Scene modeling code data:
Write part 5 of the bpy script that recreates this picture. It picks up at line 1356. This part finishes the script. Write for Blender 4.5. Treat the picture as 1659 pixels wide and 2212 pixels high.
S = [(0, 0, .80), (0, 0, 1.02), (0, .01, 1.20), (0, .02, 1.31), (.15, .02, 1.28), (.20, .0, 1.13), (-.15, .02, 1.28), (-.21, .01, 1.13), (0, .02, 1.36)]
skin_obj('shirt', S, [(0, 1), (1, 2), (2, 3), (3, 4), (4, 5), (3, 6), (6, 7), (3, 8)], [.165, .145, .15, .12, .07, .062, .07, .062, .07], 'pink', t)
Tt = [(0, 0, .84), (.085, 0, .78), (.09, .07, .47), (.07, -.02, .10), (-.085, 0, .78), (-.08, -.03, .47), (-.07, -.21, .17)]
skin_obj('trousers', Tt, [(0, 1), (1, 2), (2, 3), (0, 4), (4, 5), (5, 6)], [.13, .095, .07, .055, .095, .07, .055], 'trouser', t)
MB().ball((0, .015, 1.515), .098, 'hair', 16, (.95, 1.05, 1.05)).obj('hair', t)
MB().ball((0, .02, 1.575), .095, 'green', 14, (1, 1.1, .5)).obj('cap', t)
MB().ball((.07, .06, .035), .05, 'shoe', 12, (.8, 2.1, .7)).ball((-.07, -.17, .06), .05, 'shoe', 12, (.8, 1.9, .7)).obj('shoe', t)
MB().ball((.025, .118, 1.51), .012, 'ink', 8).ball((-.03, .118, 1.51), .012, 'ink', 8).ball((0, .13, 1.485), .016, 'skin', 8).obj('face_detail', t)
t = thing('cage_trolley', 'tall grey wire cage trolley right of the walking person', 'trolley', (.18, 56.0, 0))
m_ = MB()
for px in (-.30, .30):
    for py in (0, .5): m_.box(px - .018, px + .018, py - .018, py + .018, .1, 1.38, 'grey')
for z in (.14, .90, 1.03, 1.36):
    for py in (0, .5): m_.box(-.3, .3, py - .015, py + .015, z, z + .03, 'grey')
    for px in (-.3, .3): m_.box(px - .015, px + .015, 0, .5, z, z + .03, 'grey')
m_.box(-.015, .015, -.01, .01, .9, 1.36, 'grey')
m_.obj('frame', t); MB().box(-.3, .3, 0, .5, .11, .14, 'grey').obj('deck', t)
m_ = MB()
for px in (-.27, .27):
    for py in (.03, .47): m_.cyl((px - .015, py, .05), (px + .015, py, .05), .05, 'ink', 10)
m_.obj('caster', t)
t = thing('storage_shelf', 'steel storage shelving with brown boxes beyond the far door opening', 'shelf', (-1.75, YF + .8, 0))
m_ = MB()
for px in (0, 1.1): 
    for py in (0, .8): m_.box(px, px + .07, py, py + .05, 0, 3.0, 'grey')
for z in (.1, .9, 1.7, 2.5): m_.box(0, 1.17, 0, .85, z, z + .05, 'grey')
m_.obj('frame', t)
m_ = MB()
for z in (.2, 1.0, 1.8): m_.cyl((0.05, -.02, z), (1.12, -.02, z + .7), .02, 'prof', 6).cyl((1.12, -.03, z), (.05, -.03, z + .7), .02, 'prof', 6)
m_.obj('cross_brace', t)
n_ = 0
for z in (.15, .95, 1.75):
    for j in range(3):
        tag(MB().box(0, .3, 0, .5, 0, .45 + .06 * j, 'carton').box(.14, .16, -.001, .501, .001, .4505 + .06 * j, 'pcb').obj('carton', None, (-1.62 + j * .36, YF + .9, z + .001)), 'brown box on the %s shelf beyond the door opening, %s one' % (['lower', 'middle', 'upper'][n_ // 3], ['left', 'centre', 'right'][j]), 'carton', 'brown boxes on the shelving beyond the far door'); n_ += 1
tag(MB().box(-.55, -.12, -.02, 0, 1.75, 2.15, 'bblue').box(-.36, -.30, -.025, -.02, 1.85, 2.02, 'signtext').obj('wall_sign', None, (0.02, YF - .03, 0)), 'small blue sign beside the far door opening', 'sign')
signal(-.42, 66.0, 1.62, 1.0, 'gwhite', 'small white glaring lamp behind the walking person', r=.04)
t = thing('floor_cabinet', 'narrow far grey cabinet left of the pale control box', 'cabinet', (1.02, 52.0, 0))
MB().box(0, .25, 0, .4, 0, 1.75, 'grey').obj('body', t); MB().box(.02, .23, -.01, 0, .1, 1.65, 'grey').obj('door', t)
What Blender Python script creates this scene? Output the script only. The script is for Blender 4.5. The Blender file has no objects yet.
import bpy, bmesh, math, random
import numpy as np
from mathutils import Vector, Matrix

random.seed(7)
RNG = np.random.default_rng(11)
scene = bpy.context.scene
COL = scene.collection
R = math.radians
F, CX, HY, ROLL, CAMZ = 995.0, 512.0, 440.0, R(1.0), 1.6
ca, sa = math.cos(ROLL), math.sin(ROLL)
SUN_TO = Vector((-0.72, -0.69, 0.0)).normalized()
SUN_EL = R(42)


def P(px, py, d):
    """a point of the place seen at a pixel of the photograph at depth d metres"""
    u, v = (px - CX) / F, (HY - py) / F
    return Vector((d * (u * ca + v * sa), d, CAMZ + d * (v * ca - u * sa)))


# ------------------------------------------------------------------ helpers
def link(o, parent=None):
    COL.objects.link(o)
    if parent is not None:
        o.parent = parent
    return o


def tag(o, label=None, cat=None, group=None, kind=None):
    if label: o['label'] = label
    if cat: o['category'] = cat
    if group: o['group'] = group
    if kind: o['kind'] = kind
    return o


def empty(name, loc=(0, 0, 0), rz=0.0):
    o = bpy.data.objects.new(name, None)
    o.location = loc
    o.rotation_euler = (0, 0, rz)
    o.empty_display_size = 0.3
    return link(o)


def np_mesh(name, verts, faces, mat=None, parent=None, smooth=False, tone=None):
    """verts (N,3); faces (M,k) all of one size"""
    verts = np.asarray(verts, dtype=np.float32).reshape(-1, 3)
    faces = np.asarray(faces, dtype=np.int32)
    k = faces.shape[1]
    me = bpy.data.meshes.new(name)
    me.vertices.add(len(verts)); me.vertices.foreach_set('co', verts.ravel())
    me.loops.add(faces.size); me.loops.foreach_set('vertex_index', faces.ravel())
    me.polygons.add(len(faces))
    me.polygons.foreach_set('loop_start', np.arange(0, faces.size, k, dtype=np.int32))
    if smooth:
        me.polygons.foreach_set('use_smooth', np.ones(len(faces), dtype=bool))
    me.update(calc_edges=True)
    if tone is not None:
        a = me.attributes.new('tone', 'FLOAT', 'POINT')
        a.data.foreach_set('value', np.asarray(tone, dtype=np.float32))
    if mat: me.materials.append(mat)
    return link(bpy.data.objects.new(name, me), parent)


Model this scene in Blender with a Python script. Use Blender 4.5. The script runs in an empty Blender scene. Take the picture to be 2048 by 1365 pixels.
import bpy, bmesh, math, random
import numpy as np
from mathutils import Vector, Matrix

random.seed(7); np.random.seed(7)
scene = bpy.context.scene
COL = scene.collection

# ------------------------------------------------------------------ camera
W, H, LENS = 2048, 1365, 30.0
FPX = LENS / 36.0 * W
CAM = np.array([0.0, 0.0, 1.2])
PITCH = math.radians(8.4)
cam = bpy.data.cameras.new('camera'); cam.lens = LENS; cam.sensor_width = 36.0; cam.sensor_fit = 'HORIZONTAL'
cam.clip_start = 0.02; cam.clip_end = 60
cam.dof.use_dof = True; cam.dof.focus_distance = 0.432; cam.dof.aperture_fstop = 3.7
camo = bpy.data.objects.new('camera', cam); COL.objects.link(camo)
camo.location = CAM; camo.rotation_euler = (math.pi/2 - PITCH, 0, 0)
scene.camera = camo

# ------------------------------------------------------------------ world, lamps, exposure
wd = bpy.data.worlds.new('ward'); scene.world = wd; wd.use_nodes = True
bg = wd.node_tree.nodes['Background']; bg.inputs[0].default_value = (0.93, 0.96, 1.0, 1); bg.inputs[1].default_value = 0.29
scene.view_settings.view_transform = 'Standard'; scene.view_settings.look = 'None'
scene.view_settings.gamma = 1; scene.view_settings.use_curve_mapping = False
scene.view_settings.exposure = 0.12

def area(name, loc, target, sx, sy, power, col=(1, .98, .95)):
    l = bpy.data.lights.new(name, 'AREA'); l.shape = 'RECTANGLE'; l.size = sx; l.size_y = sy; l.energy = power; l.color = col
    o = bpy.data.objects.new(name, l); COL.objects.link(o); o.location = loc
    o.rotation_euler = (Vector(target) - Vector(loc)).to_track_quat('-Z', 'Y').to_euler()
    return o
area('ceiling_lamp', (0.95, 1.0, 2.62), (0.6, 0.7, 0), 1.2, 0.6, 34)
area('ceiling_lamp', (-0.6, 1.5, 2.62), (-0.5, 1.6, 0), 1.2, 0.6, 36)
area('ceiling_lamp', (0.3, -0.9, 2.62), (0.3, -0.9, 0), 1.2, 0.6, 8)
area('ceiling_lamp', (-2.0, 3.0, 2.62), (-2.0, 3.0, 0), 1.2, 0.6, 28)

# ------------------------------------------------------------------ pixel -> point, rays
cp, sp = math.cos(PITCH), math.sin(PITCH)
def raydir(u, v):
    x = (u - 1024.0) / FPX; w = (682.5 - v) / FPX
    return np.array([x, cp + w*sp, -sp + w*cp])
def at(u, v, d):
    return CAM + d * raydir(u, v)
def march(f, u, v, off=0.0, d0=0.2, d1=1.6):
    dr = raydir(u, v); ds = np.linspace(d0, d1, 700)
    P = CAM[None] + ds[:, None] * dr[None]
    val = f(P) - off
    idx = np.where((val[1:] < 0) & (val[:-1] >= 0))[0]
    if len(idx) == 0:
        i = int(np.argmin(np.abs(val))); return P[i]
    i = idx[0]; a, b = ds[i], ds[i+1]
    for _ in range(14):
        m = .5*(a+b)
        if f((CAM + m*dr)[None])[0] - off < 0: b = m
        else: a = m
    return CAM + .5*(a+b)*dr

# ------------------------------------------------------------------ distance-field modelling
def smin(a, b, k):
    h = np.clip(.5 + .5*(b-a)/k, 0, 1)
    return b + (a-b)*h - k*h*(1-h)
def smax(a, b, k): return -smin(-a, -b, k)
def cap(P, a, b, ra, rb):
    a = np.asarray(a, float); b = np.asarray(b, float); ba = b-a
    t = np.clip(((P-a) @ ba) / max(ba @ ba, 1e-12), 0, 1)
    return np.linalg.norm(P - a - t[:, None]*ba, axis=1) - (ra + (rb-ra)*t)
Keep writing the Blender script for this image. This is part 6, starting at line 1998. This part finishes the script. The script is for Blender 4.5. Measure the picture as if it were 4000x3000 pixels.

WHAT TO WORK ON:
Extract exactly and only these lines: the line containing "Model this scene", the line containing "1.2, 0.6, 28)", and every line between them.

SOLUTION:
Model this scene in Blender with a Python script. Use Blender 4.5. The script runs in an empty Blender scene. Take the picture to be 2048 by 1365 pixels.
import bpy, bmesh, math, random
import numpy as np
from mathutils import Vector, Matrix

random.seed(7); np.random.seed(7)
scene = bpy.context.scene
COL = scene.collection

# ------------------------------------------------------------------ camera
W, H, LENS = 2048, 1365, 30.0
FPX = LENS / 36.0 * W
CAM = np.array([0.0, 0.0, 1.2])
PITCH = math.radians(8.4)
cam = bpy.data.cameras.new('camera'); cam.lens = LENS; cam.sensor_width = 36.0; cam.sensor_fit = 'HORIZONTAL'
cam.clip_start = 0.02; cam.clip_end = 60
cam.dof.use_dof = True; cam.dof.focus_distance = 0.432; cam.dof.aperture_fstop = 3.7
camo = bpy.data.objects.new('camera', cam); COL.objects.link(camo)
camo.location = CAM; camo.rotation_euler = (math.pi/2 - PITCH, 0, 0)
scene.camera = camo

# ------------------------------------------------------------------ world, lamps, exposure
wd = bpy.data.worlds.new('ward'); scene.world = wd; wd.use_nodes = True
bg = wd.node_tree.nodes['Background']; bg.inputs[0].default_value = (0.93, 0.96, 1.0, 1); bg.inputs[1].default_value = 0.29
scene.view_settings.view_transform = 'Standard'; scene.view_settings.look = 'None'
scene.view_settings.gamma = 1; scene.view_settings.use_curve_mapping = False
scene.view_settings.exposure = 0.12

def area(name, loc, target, sx, sy, power, col=(1, .98, .95)):
    l = bpy.data.lights.new(name, 'AREA'); l.shape = 'RECTANGLE'; l.size = sx; l.size_y = sy; l.energy = power; l.color = col
    o = bpy.data.objects.new(name, l); COL.objects.link(o); o.location = loc
    o.rotation_euler = (Vector(target) - Vector(loc)).to_track_quat('-Z', 'Y').to_euler()
    return o
area('ceiling_lamp', (0.95, 1.0, 2.62), (0.6, 0.7, 0), 1.2, 0.6, 34)
area('ceiling_lamp', (-0.6, 1.5, 2.62), (-0.5, 1.6, 0), 1.2, 0.6, 36)
area('ceiling_lamp', (0.3, -0.9, 2.62), (0.3, -0.9, 0), 1.2, 0.6, 8)
area('ceiling_lamp', (-2.0, 3.0, 2.62), (-2.0, 3.0, 0), 1.2, 0.6, 28)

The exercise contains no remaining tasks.